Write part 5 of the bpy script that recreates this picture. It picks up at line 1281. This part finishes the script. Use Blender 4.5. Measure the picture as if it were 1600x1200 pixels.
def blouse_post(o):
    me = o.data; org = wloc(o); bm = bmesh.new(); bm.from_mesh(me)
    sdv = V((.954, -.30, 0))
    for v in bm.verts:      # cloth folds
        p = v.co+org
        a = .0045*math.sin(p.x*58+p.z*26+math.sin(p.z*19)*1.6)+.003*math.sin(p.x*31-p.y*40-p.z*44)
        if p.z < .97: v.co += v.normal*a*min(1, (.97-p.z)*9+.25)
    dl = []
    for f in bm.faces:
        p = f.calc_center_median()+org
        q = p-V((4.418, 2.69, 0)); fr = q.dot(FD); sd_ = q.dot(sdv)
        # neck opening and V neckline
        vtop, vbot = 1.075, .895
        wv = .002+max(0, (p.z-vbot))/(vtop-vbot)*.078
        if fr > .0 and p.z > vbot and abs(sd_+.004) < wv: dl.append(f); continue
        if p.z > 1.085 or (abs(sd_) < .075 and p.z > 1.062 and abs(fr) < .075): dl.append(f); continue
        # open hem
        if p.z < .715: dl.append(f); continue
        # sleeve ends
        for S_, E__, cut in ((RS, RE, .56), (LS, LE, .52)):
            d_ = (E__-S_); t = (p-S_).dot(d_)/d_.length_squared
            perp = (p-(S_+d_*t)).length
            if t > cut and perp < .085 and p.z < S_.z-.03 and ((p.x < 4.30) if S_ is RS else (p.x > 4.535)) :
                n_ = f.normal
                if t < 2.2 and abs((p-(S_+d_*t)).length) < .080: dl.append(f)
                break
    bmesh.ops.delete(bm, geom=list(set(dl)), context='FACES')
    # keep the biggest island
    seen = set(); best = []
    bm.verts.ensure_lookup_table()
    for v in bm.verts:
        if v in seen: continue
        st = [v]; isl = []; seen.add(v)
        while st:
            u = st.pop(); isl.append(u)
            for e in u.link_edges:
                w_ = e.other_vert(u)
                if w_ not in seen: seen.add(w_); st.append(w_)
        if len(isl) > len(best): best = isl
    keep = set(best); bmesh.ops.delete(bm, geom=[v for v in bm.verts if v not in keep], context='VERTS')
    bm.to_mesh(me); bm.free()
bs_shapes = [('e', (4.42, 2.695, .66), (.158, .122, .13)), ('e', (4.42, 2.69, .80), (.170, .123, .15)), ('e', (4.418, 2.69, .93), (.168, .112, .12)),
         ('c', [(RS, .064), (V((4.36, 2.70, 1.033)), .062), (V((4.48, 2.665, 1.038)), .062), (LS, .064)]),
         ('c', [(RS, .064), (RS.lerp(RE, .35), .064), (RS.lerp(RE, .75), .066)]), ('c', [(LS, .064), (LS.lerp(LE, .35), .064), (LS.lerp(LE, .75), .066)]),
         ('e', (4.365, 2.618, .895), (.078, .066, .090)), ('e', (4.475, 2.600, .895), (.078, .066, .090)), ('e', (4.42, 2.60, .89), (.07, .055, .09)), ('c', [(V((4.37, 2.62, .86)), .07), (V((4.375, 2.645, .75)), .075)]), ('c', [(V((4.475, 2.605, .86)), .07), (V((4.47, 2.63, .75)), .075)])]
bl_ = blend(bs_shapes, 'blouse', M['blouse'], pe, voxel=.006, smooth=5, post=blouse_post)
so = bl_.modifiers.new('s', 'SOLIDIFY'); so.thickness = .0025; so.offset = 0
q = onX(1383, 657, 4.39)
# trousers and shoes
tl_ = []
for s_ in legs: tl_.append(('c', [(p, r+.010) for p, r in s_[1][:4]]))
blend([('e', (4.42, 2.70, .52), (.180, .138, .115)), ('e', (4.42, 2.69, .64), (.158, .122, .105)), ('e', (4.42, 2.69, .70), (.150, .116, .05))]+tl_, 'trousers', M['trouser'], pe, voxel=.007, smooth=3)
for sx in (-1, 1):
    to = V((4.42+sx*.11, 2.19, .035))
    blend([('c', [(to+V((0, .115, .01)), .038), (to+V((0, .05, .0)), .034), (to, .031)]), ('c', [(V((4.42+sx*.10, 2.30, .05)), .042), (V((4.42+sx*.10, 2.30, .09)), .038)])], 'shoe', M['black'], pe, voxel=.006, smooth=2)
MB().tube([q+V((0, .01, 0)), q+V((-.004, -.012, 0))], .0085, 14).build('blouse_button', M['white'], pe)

+++

Copy all data exactly, start to finish.

▸ EXERCISE RESPONSE
Write part 5 of the bpy script that recreates this picture. It picks up at line 1281. This part finishes the script. Use Blender 4.5. Measure the picture as if it were 1600x1200 pixels.
def blouse_post(o):
    me = o.data; org = wloc(o); bm = bmesh.new(); bm.from_mesh(me)
    sdv = V((.954, -.30, 0))
    for v in bm.verts:      # cloth folds
        p = v.co+org
        a = .0045*math.sin(p.x*58+p.z*26+math.sin(p.z*19)*1.6)+.003*math.sin(p.x*31-p.y*40-p.z*44)
        if p.z < .97: v.co += v.normal*a*min(1, (.97-p.z)*9+.25)
    dl = []
    for f in bm.faces:
        p = f.calc_center_median()+org
        q = p-V((4.418, 2.69, 0)); fr = q.dot(FD); sd_ = q.dot(sdv)
        # neck opening and V neckline
        vtop, vbot = 1.075, .895
        wv = .002+max(0, (p.z-vbot))/(vtop-vbot)*.078
        if fr > .0 and p.z > vbot and abs(sd_+.004) < wv: dl.append(f); continue
        if p.z > 1.085 or (abs(sd_) < .075 and p.z > 1.062 and abs(fr) < .075): dl.append(f); continue
        # open hem
        if p.z < .715: dl.append(f); continue
        # sleeve ends
        for S_, E__, cut in ((RS, RE, .56), (LS, LE, .52)):
            d_ = (E__-S_); t = (p-S_).dot(d_)/d_.length_squared
            perp = (p-(S_+d_*t)).length
            if t > cut and perp < .085 and p.z < S_.z-.03 and ((p.x < 4.30) if S_ is RS else (p.x > 4.535)) :
                n_ = f.normal
                if t < 2.2 and abs((p-(S_+d_*t)).length) < .080: dl.append(f)
                break
    bmesh.ops.delete(bm, geom=list(set(dl)), context='FACES')
    # keep the biggest island
    seen = set(); best = []
    bm.verts.ensure_lookup_table()
    for v in bm.verts:
        if v in seen: continue
        st = [v]; isl = []; seen.add(v)
        while st:
            u = st.pop(); isl.append(u)
            for e in u.link_edges:
                w_ = e.other_vert(u)
                if w_ not in seen: seen.add(w_); st.append(w_)
        if len(isl) > len(best): best = isl
    keep = set(best); bmesh.ops.delete(bm, geom=[v for v in bm.verts if v not in keep], context='VERTS')
    bm.to_mesh(me); bm.free()
bs_shapes = [('e', (4.42, 2.695, .66), (.158, .122, .13)), ('e', (4.42, 2.69, .80), (.170, .123, .15)), ('e', (4.418, 2.69, .93), (.168, .112, .12)),
         ('c', [(RS, .064), (V((4.36, 2.70, 1.033)), .062), (V((4.48, 2.665, 1.038)), .062), (LS, .064)]),
         ('c', [(RS, .064), (RS.lerp(RE, .35), .064), (RS.lerp(RE, .75), .066)]), ('c', [(LS, .064), (LS.lerp(LE, .35), .064), (LS.lerp(LE, .75), .066)]),
         ('e', (4.365, 2.618, .895), (.078, .066, .090)), ('e', (4.475, 2.600, .895), (.078, .066, .090)), ('e', (4.42, 2.60, .89), (.07, .055, .09)), ('c', [(V((4.37, 2.62, .86)), .07), (V((4.375, 2.645, .75)), .075)]), ('c', [(V((4.475, 2.605, .86)), .07), (V((4.47, 2.63, .75)), .075)])]
bl_ = blend(bs_shapes, 'blouse', M['blouse'], pe, voxel=.006, smooth=5, post=blouse_post)
so = bl_.modifiers.new('s', 'SOLIDIFY'); so.thickness = .0025; so.offset = 0
q = onX(1383, 657, 4.39)
# trousers and shoes
tl_ = []
for s_ in legs: tl_.append(('c', [(p, r+.010) for p, r in s_[1][:4]]))
blend([('e', (4.42, 2.70, .52), (.180, .138, .115)), ('e', (4.42, 2.69, .64), (.158, .122, .105)), ('e', (4.42, 2.69, .70), (.150, .116, .05))]+tl_, 'trousers', M['trouser'], pe, voxel=.007, smooth=3)
for sx in (-1, 1):
    to = V((4.42+sx*.11, 2.19, .035))
    blend([('c', [(to+V((0, .115, .01)), .038), (to+V((0, .05, .0)), .034), (to, .031)]), ('c', [(V((4.42+sx*.10, 2.30, .05)), .042), (V((4.42+sx*.10, 2.30, .09)), .038)])], 'shoe', M['black'], pe, voxel=.006, smooth=2)
MB().tube([q+V((0, .01, 0)), q+V((-.004, -.012, 0))], .0085, 14).build('blouse_button', M['white'], pe)